Wallerstein’s answer to this problem is straightforward (and may be one of the reasons he’s not better liked): he wants a single world government. I’ve got enough anarchism in my Marxism not to find that intuitively very appealing. But Wallerstein’s thinking is, I think, pretty clear: under capitalism, political decision-making is subordinated to a global economic dynamic; we need to reverse that, and make our economic activity subordinate to political decision-making (which could be driven by social need rather than the drive to accumulation); ergo, we shift from capitalist-world-economy to non-capitalist world-empire. Bing bang bosh.
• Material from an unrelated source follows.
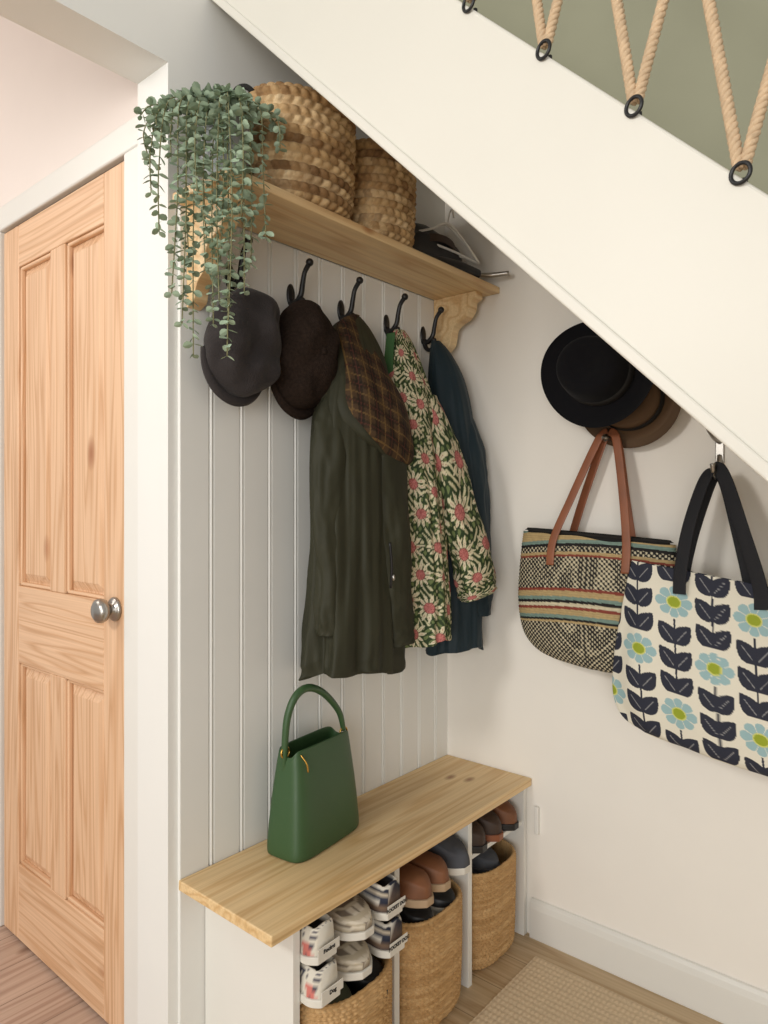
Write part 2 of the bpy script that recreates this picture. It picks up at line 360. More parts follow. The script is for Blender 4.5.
# ---------------- jackets
def foldf(seed,amp,k=6,kk=.42):
    def f(q,v):
        c,s=math.cos(q),math.sin(q)
        a=noise.noise(Vector((c*2.6+seed,s*2.6,v*1.3)))+.55*noise.noise(Vector((c*5.5,s*5.5+seed,v*2.6)))+.25*noise.noise(Vector((c*9+seed,s*9,v*9)))
        a+=.30*(.4-abs(noise.noise(Vector((c*2+seed,s*2+v*3,v*9+seed)))))
        a+=kk*math.sin(k*q+seed+2.2*noise.noise(Vector((seed,c*1.2,v*2.2))))*min(1,v*1.6)
        z=.014*math.sin(2*q+seed)*max(0,(v-.6)/.4)+.006*math.sin(5*q)*max(0,(v-.6)/.4)
        return (1+amp*a*(.35+.65*v),(0,0,z))
    return f
def R_(x,y,z,b,a,rot=0,tiltz=0):
    cr,sr=math.cos(rot),math.sin(rot)
    return (x,y,z, -sr*b,cr*b,tiltz, cr*a,sr*a,0)
G=empty('waxed_jacket')
rings=[R_(.055,-.485,1.742,.018,.014),R_(.075,-.50,1.70,.05,.03),R_(.10,-.525,1.62,.085,.055),R_(.112,-.545,1.50,.116,.072),R_(.115,-.552,1.36,.124,.08),R_(.115,-.550,1.2,.126,.082),R_(.115,-.550,1.05,.134,.085),R_(.115,-.551,.93,.144,.09),R_(.115,-.552,.865,.150,.09,0,-.002),R_(.115,-.552,.842,.149,.088,0,-.004),R_(.115,-.552,.865,.13,.072)]
loft('body',rings,190,180,M_jgreen,G,disp=foldf(3,.19,7,.5))
def sleeve(n,pts,mat,colf=None,amp=.2,seed=0,nr=120,ns=60,parent=None,flat=.62):
    P=[Vector(p[:3]) for p in pts]; rings=[]
    for i,p in enumerate(P):
        t=(P[min(i+1,len(P)-1)]-P[max(i-1,0)]).normalized(); A=Vector((0,1,0)); A=(A-t*A.dot(t)).normalized(); B=t.cross(A); r=pts[i][3]
        rings.append(tuple(p)+tuple(A*r)+tuple(B*r*flat))
    t=(P[-1]-P[-2]).normalized(); l=rings[-1]; rings.append(tuple(P[-1]-t*.02)+tuple(Vector(l[3:6])*.75)+tuple(Vector(l[6:9])*.75))
    def ff(q,v):
        c,s=math.cos(q),math.sin(q)
        return 1+amp*(noise.noise(Vector((c*1.5+seed,s*1.5,v*7)))+.5*noise.noise(Vector((c*3,s*3+seed,v*14)))+.4*(.3-abs(noise.noise(Vector((c*2+v*6,s*2+seed,v*20))))))
    return loft(n,rings,nr,ns,mat,parent,disp=ff,colf=colf)
sleeve('sleeve_front',[(.13,-.52,1.52,.05),(.165,-.495,1.38,.060),(.178,-.480,1.2,.056),(.184,-.468,1.05,.050),(.184,-.460,.95,.047),(.184,-.457,.90,.047)],M_jgreen,seed=2,parent=G)
sleeve('sleeve_back',[(.11,-.61,1.50,.045),(.13,-.64,1.40,.056),(.135,-.652,1.22,.052),(.14,-.655,1.05,.048),(.14,-.658,.95,.046)],M_jgreen,seed=7,parent=G)
tube('pocket_zip',[(.226,-.545,1.16),(.224,-.535,1.10),(.216,-.53,1.05)],.0035,M_black,8,10,G)
ball('zip_pull',(.225,-.53,1.075),.004,M_steel,G,(1,1,2))
def plaid(q,v,p):
    u=(p.y+p.x*.5)*1.0; w=p.z+.4*p.y
    c=Vector((70,52,34))
    a=(u*21)%1; b=(w*21)%1
    if a<.35: c=c*.62
    if b<.35: c=c*.68
    if abs(a-.68)<.035 or abs(b-.68)<.035: c=Vector((104,80,46))
    if abs(a-.17)<.025 or abs(b-.17)<.025: c=Vector((74,40,30))
    return lin(c)
def LR(L,R,th,k=1.0,dx=0):
    L=Vector(L);R=Vector(R);c=(L+R)/2+Vector((dx,0,0));A=(R-L)/2*k;B=Vector((A.y,-A.x,0)).normalized()*th
    return tuple(c)+tuple(A)+tuple(B)
HD=[((.06,-.505,1.745),(.06,-.475,1.745),.012),((.08,-.572,1.70),(.08,-.514,1.71),.02),((.13,-.61,1.60),(.13,-.478,1.622),.035),((.165,-.630,1.509),(.165,-.450,1.533),.045),((.185,-.600,1.425),(.185,-.435,1.443),.045),((.19,-.555,1.385),(.19,-.424,1.39),.035),((.19,-.505,1.362),(.19,-.422,1.358),.02),((.185,-.47,1.355),(.185,-.445,1.352),.008)]
hf=lambda q,v:(1+.16*noise.noise(Vector((math.cos(q)*2,math.sin(q)*2,v*5)))+.05*math.sin(3*q+v*9))
loft('hood_lining',[LR(a,b,t) for a,b,t in HD],190,190,M_attr,G,disp=lambda q,v:hf(q,v)-(.30*math.exp(-((q-pi*1.5)/.45)**2)+.30*math.exp(-((q-pi*.5)/.45)**2))*min(1,v*3)*0.5,colf=plaid)
loft('hood_shell',[LR((a[0],a[1],a[2]-.006),(b[0],b[1],b[2]-.006),t*1.0,1.14,-.014) for a,b,t in HD],90,80,M_jgreen,G,disp=hf)
# floral
def hsh(a,b): 
    return (math.sin(a*127.1+b*311.7)*43758.5453)%1
def floralcol(u,w):
    s=.076; best=9;bi=None
    gu=u/s; gw=w/s
    for j in (-1,0,1):
        for i in (-1,0,1):
            r=math.floor(gw)+j; k=math.floor(gu-(.5 if r%2 else 0))+i
            cx=(k+.5+(.5 if r%2 else 0)+.3*(hsh(k,r)-.5))*s; cy=(r+.5+.3*(hsh(r,k)-.5))*s
            d=math.hypot(u-cx,(w-cy)*1.0)
            if d<best: best=d;bi=(cx,cy,k,r)
    h=hsh(bi[2],bi[3])
    ang=math.atan2(w-bi[1],u-bi[0])+h*3
    if best<.0145:
        if best>.0125: return (130,70,66)
        a2=math.sin(best*1800)*.5+math.sin(ang*9)*.5
        return (192,120,114) if a2>-.1 else (154,84,82)
    c6=abs(math.cos(5.5*ang)); pet=.017+.022*c6**1.4*(.65+.65*hsh(int(ang*1.75),bi[2]))
    if best<pet:
        if c6<.45: return (62,76,44)
        if best>pet-.002 : return (58,74,42)
        if abs(math.sin(5.5*ang))<.14 and best<.028: return (180,136,118)
        return (216,208,178)
    L=math.sin(u*190+2.6*math.sin(w*85+1))*math.sin(w*170+2.2*math.sin(u*105))
    if L>.60: return (200,194,160)
    if L>.46: return (86,100,58)
    if L<-.46: return (108,122,78)
    return (46,62,38)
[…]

This serves, I think, to frame the question of political alternatives quite clearly. Assuming we don’t want a single world government, what global economic institutions can keep the world economy functioning while not reproducing capitalist dynamics of exploitation and poverty-production? (Alternatively, if we choose to go with Wallerstein on the world government thing – how would such a world government be achieved and democratically structured such that its policies are egalitarian and not tyrannical?) This seems to me to be a question the answer to which would require a lot of detailed analysis. I’m not planning to even try to answer it any time soon. But I think this is a formulation of the problem that I’ll probably return to.